> _Work to do_
Your task is to copy the stretch of lines in the records below that begins with the line containing "were 1733x1300 pixels." and ends with the line containing "pylon(344, 793, 775, 1320, 'small", exactly as written, with nothing added.

--- start of Materials provided ---

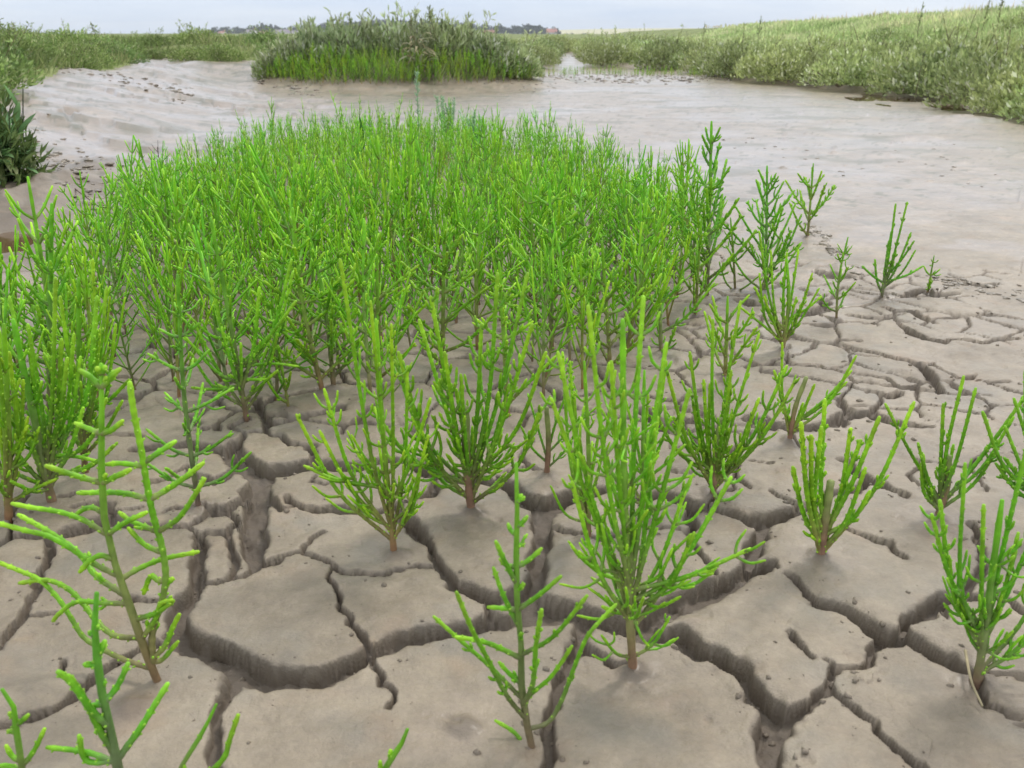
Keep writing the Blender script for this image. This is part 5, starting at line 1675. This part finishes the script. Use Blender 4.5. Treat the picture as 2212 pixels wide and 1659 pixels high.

--- end of Materials provided ---
--- start of Materials provided ---

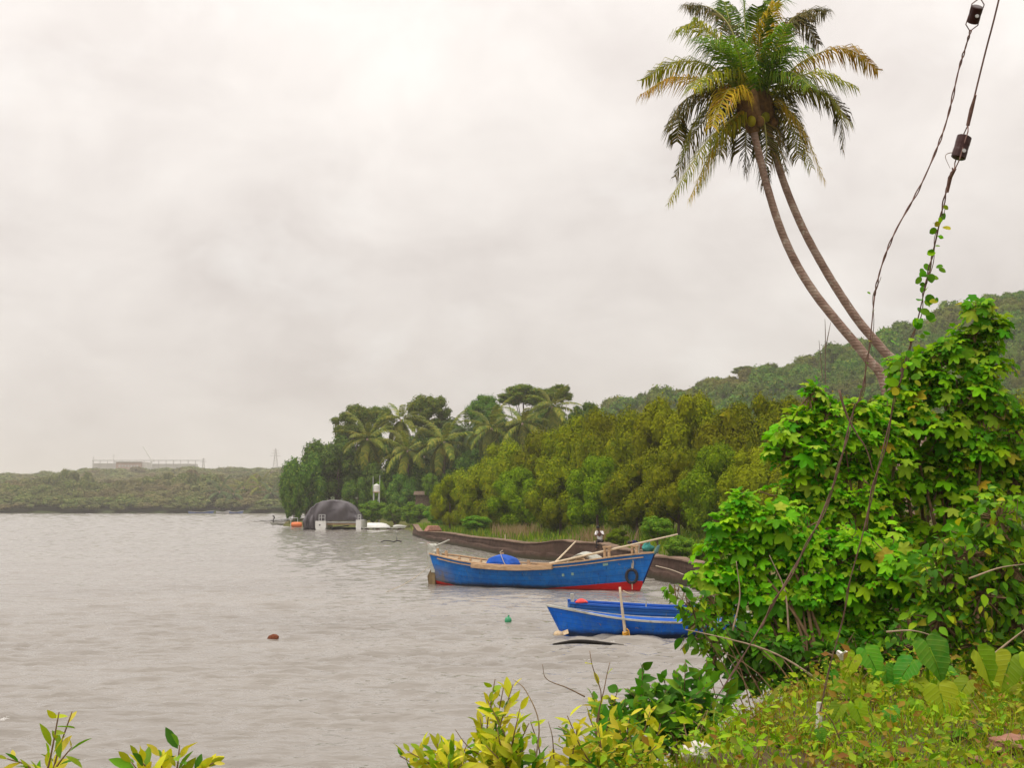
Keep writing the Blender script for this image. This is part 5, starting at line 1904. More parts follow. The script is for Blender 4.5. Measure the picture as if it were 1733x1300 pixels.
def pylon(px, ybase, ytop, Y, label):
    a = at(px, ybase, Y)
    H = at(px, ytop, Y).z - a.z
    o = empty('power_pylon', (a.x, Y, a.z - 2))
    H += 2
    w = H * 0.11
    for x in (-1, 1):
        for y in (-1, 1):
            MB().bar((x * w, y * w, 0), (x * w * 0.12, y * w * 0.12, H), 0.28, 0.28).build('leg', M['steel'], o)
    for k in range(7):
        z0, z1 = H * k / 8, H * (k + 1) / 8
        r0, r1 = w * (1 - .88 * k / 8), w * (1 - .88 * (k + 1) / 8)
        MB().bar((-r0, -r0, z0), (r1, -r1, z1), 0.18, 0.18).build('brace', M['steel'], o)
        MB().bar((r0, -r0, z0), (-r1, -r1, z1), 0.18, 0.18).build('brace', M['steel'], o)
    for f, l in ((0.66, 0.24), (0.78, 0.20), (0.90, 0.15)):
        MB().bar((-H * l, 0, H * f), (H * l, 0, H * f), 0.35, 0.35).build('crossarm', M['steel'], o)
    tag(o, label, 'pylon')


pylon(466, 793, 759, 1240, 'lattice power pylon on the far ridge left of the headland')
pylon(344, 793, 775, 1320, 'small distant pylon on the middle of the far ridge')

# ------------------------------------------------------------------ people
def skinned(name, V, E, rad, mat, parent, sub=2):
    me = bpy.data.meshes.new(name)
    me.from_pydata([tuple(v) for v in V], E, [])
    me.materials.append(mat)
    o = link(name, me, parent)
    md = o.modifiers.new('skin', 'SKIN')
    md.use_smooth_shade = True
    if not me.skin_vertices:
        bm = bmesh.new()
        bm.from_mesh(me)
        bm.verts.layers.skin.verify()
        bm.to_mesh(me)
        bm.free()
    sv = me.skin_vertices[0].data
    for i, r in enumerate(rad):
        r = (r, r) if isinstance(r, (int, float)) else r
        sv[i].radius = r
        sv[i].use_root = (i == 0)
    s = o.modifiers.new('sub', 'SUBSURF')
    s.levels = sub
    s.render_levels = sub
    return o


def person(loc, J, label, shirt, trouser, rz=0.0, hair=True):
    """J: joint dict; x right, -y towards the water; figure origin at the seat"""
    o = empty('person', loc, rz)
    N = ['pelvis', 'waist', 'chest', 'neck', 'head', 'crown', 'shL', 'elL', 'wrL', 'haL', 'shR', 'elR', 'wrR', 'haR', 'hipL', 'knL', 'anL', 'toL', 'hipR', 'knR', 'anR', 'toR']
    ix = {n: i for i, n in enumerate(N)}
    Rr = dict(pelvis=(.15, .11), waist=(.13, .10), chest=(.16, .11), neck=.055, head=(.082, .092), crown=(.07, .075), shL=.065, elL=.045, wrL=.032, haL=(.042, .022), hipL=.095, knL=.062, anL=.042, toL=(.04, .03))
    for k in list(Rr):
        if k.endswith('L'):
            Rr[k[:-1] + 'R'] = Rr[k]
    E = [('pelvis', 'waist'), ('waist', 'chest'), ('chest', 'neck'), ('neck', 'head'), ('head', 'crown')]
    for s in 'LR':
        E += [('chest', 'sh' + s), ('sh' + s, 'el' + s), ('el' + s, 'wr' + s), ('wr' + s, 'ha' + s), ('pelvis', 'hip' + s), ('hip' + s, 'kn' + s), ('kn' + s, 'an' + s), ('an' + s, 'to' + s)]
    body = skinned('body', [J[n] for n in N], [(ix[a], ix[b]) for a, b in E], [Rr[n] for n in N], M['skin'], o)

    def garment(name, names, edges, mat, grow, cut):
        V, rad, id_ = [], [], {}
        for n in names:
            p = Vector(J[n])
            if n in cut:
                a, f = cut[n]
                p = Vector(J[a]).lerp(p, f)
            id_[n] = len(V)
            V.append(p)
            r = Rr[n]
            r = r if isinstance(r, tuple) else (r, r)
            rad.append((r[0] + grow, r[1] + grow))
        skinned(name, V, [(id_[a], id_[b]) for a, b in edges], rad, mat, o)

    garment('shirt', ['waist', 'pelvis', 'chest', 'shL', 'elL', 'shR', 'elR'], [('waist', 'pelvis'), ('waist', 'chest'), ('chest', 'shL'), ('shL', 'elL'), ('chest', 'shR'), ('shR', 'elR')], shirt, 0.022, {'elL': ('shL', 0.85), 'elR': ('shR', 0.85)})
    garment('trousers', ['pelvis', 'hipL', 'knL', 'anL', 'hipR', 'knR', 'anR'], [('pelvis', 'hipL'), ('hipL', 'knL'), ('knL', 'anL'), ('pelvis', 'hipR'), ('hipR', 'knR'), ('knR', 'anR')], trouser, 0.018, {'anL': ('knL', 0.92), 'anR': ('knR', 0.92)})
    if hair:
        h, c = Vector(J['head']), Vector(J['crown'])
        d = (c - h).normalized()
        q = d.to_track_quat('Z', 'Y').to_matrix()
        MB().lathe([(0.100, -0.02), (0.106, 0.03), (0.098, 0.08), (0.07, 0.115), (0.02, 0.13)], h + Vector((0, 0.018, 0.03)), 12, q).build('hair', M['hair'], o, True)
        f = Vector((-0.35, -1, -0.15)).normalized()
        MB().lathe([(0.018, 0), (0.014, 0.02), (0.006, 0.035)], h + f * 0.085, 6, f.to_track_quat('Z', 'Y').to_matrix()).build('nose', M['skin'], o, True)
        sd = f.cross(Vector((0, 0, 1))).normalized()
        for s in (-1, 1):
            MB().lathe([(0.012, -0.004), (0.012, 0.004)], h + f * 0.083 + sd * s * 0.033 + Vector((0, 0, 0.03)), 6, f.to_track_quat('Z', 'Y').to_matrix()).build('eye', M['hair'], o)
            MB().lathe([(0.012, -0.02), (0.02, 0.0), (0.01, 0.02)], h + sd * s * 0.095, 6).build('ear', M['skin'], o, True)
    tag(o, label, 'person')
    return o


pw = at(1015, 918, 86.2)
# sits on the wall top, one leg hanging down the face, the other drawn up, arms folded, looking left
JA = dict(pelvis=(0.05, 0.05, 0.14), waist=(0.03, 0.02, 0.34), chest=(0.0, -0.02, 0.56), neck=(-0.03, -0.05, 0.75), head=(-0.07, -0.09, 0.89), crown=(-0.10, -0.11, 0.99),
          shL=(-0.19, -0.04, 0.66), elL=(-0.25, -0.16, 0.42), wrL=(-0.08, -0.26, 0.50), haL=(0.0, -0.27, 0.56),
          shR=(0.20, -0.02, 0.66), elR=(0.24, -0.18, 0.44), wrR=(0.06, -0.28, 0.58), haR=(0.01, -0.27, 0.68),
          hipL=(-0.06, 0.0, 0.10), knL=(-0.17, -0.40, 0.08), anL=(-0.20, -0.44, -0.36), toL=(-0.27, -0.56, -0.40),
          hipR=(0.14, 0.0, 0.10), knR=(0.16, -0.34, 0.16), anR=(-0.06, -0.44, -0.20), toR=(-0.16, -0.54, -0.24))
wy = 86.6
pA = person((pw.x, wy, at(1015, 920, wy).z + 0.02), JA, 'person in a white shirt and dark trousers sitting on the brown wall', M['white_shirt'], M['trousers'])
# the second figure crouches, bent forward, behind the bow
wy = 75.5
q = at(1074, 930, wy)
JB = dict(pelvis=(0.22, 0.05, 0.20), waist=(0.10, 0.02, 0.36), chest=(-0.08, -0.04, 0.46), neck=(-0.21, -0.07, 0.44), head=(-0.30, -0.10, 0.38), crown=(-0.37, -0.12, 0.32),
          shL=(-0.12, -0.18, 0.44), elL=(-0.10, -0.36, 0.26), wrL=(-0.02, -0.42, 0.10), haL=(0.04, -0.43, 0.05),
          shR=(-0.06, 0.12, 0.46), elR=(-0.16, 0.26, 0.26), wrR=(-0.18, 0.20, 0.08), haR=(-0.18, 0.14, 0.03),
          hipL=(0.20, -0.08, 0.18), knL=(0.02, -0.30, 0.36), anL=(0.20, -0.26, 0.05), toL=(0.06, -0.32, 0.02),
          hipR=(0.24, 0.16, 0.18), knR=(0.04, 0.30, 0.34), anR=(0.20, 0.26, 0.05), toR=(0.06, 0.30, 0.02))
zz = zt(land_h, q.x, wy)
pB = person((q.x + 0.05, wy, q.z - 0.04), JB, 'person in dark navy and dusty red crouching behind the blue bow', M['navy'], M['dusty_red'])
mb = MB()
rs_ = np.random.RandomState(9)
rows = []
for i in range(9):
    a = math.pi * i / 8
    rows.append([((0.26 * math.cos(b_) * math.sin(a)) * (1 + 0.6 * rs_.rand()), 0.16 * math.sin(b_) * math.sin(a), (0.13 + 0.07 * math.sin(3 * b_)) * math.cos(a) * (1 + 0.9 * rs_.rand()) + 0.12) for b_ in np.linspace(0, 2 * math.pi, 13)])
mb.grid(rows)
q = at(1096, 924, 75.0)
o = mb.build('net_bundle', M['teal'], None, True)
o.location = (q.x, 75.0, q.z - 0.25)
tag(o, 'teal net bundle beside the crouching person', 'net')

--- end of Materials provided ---
--- start of Materials provided ---

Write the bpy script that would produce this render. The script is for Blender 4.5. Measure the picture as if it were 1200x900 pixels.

--- end of Materials provided ---

> _Problem solution_
Keep writing the Blender script for this image. This is part 5, starting at line 1904. More parts follow. The script is for Blender 4.5. Measure the picture as if it were 1733x1300 pixels.
def pylon(px, ybase, ytop, Y, label):
    a = at(px, ybase, Y)
    H = at(px, ytop, Y).z - a.z
    o = empty('power_pylon', (a.x, Y, a.z - 2))
    H += 2
    w = H * 0.11
    for x in (-1, 1):
        for y in (-1, 1):
            MB().bar((x * w, y * w, 0), (x * w * 0.12, y * w * 0.12, H), 0.28, 0.28).build('leg', M['steel'], o)
    for k in range(7):
        z0, z1 = H * k / 8, H * (k + 1) / 8
        r0, r1 = w * (1 - .88 * k / 8), w * (1 - .88 * (k + 1) / 8)
        MB().bar((-r0, -r0, z0), (r1, -r1, z1), 0.18, 0.18).build('brace', M['steel'], o)
        MB().bar((r0, -r0, z0), (-r1, -r1, z1), 0.18, 0.18).build('brace', M['steel'], o)
    for f, l in ((0.66, 0.24), (0.78, 0.20), (0.90, 0.15)):
        MB().bar((-H * l, 0, H * f), (H * l, 0, H * f), 0.35, 0.35).build('crossarm', M['steel'], o)
    tag(o, label, 'pylon')


pylon(466, 793, 759, 1240, 'lattice power pylon on the far ridge left of the headland')
pylon(344, 793, 775, 1320, 'small distant pylon on the middle of the far ridge')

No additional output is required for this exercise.